1.3 Cronologia absoluta
O lugar do Timeu no corpus platônico tem sido uma questão muitíssimo discutida, flutuando as opiniões, de um modo geral, em duas orientações principais: segundo a primeira (a mais antiga), o diálogo pertence à última fase de Platão, de que fazem parte também o Sofista, o Político, o Filebo e as Leis; de acordo com a segunda, o diálogo deverá, por outro lado, ser incluído na fase média juntamente com Crátilo, Fédon, Banquete, República, Fedro, Parmênides e Teeteto.
A primeira hipótese, a mais tradicional, foi postulada ainda na Antiguidade; Plutarco, por exemplo, acreditava que o Crítias (que mais não é do que a continuação do Timeu) não tinha sido acabado porque Platão morrera enquanto o escrevia. Desta teoria é partidária a maioria dos estudiosos. Contudo, no século XIX começaram a surgir algumas opiniões pontuais que apontavam para a inclusão do Timeu na fase média de Platão, e, já na primeira metade do século XX, Taylor admite no seu comentário ao Timeu que essa possibilidade deve ser tida em conta, até que alguns anos mais tarde esta hipótese atinge o estatuto de tese quando Owen publica um artigo em que defende a sua validade argumentando em dois sentidos – um mais formal, outro temático. Por um lado, partindo das análises estilométricas de Billig, conclui que o estilo do Timeu (e do Crítias) nada tem que ver com o dos diálogos que tradicionalmente lhe surgiam associados (Sofista, Político, Filebo e Leis), mas que, pelo contrário, estava muitíssimo próximo do dos diálogos médios, particularmente da República, do Fedro, do Parmênides e do Teeteto. Por outro lado, Owen coloca em confronto a forma como algumas teorias de Platão aparecem no Timeu e noutros diálogos da fase média, no sentido de demonstrar que este será obrigatoriamente anterior a alguns daqueles; diz, por exemplo, que o modo admiravelmente estável como a Teoria das Formas aparece formulada no Timeu é uma evidência de que a obra será mais anterior do que defende a hipótese tradicional, pois só no Parmênides foi submetida a uma refutação irrepreensível, de tal forma que seria impensável que Platão tenha redigido o Timeu após o Parmênides. Assim, conclui que o Timeu pertence ao grupo dos diálogos da fase média, imediatamente a seguir à República.
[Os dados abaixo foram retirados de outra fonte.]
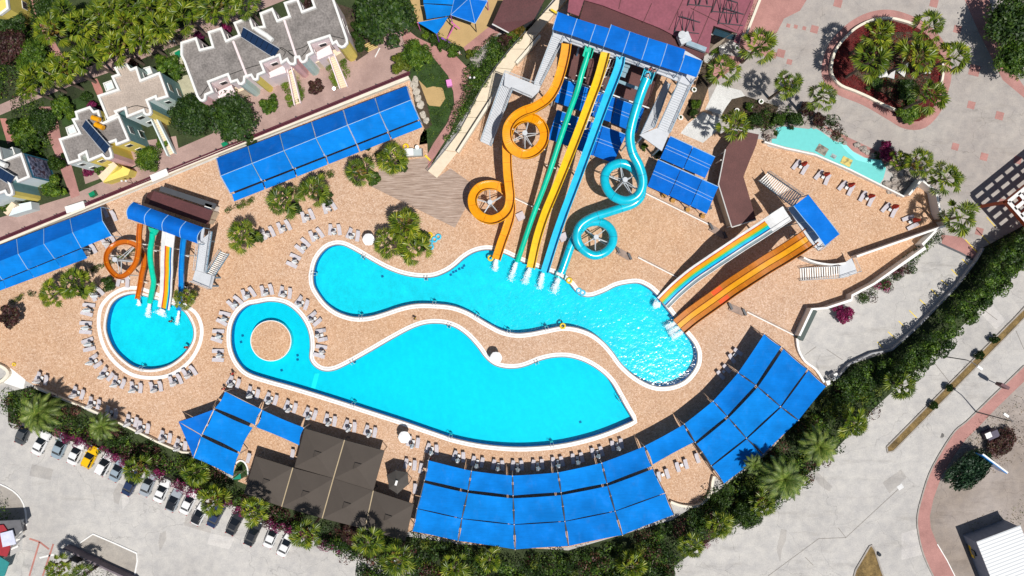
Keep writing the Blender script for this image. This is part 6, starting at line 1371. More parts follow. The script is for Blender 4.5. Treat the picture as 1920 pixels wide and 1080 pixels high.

O artigo de Owen, em virtude das ousadas propostas que apresentava, obteve uma resposta imediata por parte de um outro estudioso. É Cherniss que, quatro anos mais tarde, vem desconstruir toda a sua argumentação, reforçando assim a posição da teoria tradicional. As suas conclusões, muitíssimo bem fundamentadas, apontam para que Crátilo, Parmênides e Teeteto tenham sido compostos antes do Timeu e que, mais importante, as teorias do Timeu em nada chocam com as apresentadas nos diálogos da fase tardia. Com efeito, parece-nos que as teses de Owen não se baseiam em dados suficientemente estáveis para que a hipótese tradicional seja preterida pela que propõe. Por um lado, as análises estilométricas constituem um perigo metodológico que ameaça contaminar a coerência da tarefa, pois baseiam-se numa recolha e posterior tratamento de dados de um modo estatístico, que, por se tratar de um processo linear e mecanizado, pode aduzir à investigação um sem número de pequenos erros que, imperceptivelmente multiplicados de modo igualmente estatístico, podem resultar em conclusões que roçam o ridículo: num desses estudos em que Owen se baseou, o Crítias aparece como sendo posterior ao Timeu; ainda que seja o próprio autor a confessar e a corrigir esse erro, acaba por pôr a nu as fragilidades daquele tipo de ferramenta. Por outro lado, a forma como lê o confronto das doutrinas de Platão é também falível, pois admite uma perspetiva inversa e igualmente sustentável; por exemplo, o caso que referimos da Teoria das Formas poderá ser interpretado do modo oposto: após ter sido refutada no Parmênides, Platão reformulou-a no Timeu ao acrescentar a …a ao processo de participação entre Formas e particulares. De modo análogo pensa Vlastos, ao dizer que a tentativa de Owen em colocar o Timeu na fase média fracassou, em virtude de neste diálogo ser evidente a ideia de que a Teoria das Formas é repensada. Daí que a hipótese mais segura seja a tradicional: considerar o Timeu um diálogo da fase tardia.